— What is needed —
Pull out every line below holding the word "this".

•••

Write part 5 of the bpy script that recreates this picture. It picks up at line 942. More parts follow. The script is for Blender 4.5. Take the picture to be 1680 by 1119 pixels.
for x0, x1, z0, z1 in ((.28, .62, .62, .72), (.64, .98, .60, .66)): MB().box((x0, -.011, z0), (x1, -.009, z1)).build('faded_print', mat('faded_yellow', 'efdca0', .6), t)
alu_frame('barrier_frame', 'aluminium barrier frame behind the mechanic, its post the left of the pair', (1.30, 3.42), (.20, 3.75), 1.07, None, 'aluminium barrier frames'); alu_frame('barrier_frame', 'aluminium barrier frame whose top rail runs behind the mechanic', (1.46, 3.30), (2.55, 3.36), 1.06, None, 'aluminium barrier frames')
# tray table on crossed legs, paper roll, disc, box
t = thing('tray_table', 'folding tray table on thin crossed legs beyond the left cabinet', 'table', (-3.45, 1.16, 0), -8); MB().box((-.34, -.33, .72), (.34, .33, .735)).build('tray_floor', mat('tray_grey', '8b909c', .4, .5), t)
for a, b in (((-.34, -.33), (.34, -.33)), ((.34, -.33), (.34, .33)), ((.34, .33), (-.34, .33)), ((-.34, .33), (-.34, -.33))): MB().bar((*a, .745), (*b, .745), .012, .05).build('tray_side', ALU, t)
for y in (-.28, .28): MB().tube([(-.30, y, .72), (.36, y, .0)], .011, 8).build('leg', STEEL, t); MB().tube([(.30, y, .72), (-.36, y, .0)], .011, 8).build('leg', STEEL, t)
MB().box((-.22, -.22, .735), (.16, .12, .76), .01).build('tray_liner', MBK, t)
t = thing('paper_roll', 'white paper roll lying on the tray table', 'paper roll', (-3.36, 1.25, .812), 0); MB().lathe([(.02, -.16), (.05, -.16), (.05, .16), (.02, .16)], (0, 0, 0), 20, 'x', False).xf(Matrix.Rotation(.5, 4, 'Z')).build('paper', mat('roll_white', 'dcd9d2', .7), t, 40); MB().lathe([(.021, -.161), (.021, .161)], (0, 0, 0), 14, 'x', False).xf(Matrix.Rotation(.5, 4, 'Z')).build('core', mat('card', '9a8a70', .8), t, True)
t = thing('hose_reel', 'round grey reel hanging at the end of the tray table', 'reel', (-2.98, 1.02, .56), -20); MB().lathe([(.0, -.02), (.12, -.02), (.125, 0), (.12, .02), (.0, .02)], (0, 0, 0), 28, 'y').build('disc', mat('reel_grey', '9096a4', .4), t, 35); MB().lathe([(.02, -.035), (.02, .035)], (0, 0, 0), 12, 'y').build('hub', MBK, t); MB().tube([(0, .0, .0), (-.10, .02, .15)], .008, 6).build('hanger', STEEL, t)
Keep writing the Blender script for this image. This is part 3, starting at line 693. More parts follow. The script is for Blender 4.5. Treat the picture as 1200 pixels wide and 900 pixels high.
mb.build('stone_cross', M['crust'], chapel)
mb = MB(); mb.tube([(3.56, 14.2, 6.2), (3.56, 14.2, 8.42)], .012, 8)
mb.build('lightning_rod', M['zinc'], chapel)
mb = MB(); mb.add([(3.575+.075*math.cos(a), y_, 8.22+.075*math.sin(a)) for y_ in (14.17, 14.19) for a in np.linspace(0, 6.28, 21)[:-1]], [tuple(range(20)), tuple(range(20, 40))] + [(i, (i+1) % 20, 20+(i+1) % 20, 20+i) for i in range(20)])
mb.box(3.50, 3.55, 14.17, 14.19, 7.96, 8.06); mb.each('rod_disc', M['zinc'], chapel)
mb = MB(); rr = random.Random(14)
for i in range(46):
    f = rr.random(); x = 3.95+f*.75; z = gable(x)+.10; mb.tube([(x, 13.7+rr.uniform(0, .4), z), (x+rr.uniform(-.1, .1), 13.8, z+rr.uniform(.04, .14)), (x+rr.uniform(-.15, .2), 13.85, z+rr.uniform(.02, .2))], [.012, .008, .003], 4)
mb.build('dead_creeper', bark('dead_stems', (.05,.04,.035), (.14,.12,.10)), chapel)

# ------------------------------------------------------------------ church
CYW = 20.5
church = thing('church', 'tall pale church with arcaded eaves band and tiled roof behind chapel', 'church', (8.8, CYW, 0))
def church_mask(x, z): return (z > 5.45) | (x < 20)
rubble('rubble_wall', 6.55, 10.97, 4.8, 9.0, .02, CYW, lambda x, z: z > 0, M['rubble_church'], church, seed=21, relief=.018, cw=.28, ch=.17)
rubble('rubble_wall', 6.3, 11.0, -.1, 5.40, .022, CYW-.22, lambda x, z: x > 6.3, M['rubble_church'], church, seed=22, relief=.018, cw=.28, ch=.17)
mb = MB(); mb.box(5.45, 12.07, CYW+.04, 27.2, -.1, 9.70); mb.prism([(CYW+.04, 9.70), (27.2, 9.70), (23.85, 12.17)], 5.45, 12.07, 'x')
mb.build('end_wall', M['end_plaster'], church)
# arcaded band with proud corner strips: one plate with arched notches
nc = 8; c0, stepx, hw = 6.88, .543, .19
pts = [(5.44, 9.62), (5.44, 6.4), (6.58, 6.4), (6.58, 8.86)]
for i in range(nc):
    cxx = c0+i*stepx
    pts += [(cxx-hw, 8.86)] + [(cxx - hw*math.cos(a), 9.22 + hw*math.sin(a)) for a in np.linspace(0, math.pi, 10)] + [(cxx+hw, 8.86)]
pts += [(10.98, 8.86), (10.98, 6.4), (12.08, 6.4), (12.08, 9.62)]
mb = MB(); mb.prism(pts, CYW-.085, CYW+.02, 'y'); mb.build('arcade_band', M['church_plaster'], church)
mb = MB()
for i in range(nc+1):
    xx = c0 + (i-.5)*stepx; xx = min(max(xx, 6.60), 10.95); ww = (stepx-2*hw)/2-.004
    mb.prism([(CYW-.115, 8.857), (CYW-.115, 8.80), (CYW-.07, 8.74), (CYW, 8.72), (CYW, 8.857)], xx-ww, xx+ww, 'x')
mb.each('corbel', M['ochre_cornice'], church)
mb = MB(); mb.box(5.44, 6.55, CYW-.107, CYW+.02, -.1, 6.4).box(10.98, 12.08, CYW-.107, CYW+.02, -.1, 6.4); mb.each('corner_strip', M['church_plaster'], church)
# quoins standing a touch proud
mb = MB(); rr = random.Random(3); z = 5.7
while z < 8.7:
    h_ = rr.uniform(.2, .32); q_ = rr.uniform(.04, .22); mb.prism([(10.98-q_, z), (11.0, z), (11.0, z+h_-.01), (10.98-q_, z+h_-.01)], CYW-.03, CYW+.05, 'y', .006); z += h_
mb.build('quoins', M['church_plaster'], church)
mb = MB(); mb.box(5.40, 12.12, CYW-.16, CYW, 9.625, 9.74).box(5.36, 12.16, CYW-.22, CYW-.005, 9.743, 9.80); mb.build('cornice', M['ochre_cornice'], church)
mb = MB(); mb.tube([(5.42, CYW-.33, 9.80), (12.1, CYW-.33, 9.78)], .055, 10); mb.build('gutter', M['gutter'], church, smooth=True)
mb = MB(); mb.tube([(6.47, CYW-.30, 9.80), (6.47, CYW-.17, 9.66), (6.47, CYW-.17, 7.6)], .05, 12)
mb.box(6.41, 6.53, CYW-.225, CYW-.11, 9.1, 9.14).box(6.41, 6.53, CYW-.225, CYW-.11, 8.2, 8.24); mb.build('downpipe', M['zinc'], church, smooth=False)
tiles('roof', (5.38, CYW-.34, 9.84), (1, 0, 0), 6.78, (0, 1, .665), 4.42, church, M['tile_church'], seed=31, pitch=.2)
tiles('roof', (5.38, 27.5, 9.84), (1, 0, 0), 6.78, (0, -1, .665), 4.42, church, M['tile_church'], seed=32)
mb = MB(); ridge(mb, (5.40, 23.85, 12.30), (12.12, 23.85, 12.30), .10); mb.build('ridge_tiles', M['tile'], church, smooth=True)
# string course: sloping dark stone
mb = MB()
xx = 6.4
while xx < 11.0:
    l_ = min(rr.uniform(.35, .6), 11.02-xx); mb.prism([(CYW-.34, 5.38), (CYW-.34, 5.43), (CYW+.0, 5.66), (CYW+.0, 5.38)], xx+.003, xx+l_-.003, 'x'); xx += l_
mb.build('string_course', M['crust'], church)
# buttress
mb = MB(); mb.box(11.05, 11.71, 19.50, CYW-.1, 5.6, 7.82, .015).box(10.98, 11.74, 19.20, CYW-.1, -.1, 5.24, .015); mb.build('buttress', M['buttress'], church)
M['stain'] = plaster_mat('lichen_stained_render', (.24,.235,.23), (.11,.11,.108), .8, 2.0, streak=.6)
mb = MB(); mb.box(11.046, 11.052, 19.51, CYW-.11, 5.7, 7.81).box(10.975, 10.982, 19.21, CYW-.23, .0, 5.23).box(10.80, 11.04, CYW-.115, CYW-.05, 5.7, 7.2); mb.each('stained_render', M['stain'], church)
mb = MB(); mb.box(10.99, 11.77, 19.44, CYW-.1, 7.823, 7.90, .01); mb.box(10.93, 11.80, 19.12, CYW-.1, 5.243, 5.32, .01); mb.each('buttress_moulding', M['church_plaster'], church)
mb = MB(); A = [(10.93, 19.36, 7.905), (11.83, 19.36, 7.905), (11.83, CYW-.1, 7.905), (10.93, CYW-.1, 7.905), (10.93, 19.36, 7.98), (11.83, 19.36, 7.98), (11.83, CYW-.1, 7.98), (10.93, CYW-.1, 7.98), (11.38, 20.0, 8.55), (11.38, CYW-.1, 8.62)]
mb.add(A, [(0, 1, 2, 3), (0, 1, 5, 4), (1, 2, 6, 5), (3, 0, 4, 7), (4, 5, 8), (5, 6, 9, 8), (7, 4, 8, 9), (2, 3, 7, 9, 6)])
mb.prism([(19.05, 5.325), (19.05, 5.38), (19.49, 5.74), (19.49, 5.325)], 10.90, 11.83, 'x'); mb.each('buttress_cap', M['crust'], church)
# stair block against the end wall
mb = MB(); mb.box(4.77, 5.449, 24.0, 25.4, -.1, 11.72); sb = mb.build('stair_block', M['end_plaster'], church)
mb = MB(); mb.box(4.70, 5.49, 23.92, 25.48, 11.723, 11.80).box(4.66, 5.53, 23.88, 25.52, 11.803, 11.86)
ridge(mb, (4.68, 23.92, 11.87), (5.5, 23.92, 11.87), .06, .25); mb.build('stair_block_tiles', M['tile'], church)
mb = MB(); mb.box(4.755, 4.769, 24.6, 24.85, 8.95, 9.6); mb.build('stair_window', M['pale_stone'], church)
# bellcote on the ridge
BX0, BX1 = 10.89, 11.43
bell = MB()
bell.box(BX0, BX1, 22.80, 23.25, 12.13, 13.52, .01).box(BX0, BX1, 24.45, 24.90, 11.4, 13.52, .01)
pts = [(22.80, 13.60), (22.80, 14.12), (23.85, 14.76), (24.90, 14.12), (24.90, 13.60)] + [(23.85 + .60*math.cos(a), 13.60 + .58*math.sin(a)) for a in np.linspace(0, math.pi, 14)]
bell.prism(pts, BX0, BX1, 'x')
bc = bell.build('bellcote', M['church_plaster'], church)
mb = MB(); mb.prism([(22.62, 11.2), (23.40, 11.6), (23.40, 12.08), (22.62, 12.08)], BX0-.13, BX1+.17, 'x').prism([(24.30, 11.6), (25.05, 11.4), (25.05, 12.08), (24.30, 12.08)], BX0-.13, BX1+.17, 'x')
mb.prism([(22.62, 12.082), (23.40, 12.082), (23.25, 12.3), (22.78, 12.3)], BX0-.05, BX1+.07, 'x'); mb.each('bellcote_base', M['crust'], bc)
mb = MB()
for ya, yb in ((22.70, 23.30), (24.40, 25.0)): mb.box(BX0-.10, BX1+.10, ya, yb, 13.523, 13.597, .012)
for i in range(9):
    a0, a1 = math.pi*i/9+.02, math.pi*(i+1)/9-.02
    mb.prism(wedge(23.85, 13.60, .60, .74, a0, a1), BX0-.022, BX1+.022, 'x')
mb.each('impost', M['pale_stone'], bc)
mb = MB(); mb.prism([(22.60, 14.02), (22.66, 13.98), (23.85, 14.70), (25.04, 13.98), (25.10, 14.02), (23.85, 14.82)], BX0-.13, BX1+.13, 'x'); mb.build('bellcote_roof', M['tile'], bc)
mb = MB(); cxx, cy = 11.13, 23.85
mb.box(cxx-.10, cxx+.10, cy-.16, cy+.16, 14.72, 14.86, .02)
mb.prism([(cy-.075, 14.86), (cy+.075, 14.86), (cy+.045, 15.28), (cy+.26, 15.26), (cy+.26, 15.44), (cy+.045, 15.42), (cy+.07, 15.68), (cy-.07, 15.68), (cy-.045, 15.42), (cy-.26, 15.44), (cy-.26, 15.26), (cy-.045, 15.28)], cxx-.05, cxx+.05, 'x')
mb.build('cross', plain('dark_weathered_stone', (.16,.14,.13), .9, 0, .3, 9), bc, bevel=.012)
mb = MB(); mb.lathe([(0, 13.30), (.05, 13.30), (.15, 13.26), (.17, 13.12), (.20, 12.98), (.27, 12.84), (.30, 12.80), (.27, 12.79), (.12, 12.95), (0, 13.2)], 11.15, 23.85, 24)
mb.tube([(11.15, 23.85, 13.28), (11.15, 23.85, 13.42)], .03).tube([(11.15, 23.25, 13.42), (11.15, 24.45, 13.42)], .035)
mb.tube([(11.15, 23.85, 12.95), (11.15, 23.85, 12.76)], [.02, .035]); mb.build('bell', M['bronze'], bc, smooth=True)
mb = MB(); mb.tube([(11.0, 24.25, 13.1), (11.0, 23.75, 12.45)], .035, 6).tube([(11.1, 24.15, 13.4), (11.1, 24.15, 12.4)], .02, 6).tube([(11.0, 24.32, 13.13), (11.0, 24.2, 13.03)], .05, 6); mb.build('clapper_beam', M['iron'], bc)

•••

— Exercise result —
Write part 5 of the bpy script that recreates this picture. It picks up at line 942. More parts follow. The script is for Blender 4.5. Take the picture to be 1680 by 1119 pixels.
Keep writing the Blender script for this image. This is part 3, starting at line 693. More parts follow. The script is for Blender 4.5. Treat the picture as 1200 pixels wide and 900 pixels high.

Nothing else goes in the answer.